The second was a four-shot rally in which Sizikova served, then went down into a deep squat position to play her next shot, after which she was unable to reach the next ball. The third point was a less remarkable five-shot rally that the Romanians finished off with a sharp volley. Tig and Mitu went on to win in straight sets. The Tennis Integrity Unit declined to comment at the time, as is its consistent policy on what it calls “operational matters”.

This was the only suspicious betting alert to have been triggered at a grand slam in the 2020 season. Sizikova was released from custody on Friday night. Frederic Belot, her lawyer, said she had contacted tennis authorities last year and that she provided them with an explanation, which he says “satisfied” them.

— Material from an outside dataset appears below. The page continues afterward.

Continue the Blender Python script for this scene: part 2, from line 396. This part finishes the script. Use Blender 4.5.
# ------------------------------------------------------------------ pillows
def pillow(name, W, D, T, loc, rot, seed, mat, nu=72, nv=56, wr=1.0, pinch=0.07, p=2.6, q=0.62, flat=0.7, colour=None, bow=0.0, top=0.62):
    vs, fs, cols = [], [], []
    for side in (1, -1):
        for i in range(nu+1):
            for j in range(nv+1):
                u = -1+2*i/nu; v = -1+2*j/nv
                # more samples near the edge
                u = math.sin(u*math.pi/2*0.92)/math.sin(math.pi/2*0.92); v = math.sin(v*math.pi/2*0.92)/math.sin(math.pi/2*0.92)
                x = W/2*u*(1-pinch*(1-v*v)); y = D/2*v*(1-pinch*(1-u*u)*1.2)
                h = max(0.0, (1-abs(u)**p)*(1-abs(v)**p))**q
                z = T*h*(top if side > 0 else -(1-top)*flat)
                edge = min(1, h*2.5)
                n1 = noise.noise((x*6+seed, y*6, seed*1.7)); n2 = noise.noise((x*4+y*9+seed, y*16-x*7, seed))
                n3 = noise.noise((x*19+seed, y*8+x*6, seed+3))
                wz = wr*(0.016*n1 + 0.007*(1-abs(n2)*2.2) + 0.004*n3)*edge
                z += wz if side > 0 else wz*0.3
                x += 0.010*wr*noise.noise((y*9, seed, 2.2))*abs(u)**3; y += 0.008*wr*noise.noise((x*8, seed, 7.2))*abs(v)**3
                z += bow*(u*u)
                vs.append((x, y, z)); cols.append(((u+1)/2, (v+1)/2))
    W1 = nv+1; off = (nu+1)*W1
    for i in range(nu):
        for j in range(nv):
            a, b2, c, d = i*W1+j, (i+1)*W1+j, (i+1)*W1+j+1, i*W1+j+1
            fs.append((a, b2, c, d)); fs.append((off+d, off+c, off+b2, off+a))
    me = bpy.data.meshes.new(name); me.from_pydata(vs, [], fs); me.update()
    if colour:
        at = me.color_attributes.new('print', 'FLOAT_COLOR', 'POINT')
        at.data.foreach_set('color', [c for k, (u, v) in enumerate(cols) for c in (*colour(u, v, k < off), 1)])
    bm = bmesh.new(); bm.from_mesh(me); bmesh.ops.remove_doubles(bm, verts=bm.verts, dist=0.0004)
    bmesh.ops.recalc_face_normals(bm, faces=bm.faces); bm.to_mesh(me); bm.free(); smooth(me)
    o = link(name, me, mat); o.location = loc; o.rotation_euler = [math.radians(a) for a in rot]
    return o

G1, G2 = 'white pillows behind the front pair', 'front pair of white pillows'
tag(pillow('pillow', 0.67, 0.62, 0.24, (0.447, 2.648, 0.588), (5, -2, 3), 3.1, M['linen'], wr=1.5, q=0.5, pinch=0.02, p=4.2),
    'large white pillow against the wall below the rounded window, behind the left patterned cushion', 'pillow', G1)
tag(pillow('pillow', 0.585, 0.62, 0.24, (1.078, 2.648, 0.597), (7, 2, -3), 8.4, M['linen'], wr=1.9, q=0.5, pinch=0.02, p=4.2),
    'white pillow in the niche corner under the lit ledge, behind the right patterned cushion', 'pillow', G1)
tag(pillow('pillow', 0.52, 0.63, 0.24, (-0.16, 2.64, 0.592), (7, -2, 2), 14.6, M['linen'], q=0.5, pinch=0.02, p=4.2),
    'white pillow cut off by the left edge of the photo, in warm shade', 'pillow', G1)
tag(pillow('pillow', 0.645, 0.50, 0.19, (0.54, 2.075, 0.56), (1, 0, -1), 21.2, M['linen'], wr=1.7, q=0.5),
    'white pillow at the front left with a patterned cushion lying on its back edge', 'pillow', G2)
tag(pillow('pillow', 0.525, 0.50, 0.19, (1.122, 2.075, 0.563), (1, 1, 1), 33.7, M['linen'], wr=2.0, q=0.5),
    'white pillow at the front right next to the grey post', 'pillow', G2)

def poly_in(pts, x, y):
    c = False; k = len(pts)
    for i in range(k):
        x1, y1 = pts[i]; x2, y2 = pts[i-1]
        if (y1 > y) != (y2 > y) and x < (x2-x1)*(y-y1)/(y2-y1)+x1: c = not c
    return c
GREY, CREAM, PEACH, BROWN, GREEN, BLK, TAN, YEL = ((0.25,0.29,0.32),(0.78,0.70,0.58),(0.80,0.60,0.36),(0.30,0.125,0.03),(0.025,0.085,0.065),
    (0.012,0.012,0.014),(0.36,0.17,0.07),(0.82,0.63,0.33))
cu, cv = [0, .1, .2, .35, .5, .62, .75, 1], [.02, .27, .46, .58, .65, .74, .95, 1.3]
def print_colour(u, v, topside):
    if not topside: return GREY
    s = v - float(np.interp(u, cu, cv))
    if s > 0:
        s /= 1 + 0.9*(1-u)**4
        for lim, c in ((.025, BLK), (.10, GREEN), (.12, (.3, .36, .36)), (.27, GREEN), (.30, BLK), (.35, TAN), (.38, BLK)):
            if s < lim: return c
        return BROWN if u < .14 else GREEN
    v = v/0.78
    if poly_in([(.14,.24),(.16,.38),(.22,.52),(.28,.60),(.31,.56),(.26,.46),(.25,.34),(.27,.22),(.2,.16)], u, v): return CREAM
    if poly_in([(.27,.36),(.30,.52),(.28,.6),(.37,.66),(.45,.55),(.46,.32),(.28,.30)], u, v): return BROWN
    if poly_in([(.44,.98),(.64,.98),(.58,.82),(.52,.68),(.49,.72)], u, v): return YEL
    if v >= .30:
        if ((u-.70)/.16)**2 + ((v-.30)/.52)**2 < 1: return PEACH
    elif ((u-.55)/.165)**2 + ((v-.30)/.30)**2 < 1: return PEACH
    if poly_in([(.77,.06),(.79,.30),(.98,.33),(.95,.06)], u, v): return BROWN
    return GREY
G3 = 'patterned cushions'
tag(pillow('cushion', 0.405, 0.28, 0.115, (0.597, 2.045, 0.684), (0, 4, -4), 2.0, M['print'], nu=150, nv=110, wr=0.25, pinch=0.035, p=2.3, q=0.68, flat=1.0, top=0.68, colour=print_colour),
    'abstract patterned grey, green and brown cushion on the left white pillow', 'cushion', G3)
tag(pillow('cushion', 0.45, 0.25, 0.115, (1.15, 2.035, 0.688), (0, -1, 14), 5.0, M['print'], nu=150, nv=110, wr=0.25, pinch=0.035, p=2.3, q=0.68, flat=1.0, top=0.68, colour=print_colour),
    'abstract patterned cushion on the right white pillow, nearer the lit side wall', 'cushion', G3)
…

He added: “It is therefore serenely and in the best possible state of mind that Yana Sizikova went to Paris a week ago to play in the 2021 French Open women’s doubles tournament. She and her father were extremely shocked when she was arrested.” Shamil Tarpischev, president of the Russian Tennis Federation, told the RIA news agency that he had been informed of Sizikova’s detention.

“We have not received any documents [regarding the case], so it’s difficult to make an assessment of what has happened,” he said. Sizikova, 26, is now ranked No 101 in doubles but a lowly No 765 in singles. According to the WTA website, her career prize money stands at $206,617 (£146,000), which is a modest return for more than 11 years of professional tennis.

Although suspicious betting patterns crop up with reasonable regularity – the TIU reported 23 match alerts in the first quarter of 2021 – it is unusual for investigations to be publicly reported as quickly as this one was, with the first articles on the subject appearing before the end of the 2020 French Open.

What made the difference here is that police forces and other state authorities have the option to reveal when they are looking into these sorts of cases, whereas the TIU is unable to comment at all until the process has been carried all the way through to a conviction. The TIU has served out suspensions and life bans to seven players in the past two months, but these tend not to be names that many have heard of. When match-fixing occurs, it usually involves players who cannot afford to make a living on the tour.

Nicolas Kicker, the Argentine who was banned in 2018, is a rare example of a top-100 professional who was found guilty. Nevertheless, match-fixing has become a significant presence at the lower levels of the game since Futures tournaments – which pay derisory prize money – began to live-stream their scores to bookmakers in 2014. This underworld achieved greater visibility when a joint investigation by the BBC and BuzzFeed overshadowed the start of the 2016 Australian Open, even if some of the claims included therein were questionable.

The tennis world then commissioned a hugely expensive report into the corruption problem from an independent review panel headed by Adam Lewis, the experienced British QC. Unveiling the report in April 2018, after running up a bill of about £20 million over two years of research, Lewis told reporters that tennis provided “a lamentably fertile breeding ground for breaches of integrity”.

He also spoke of a “tsunami of corruption”, and revealed that tennis – according to the European Sports Security Association – was then responsible for three times as many suspicious betting alerts as every other sport put together.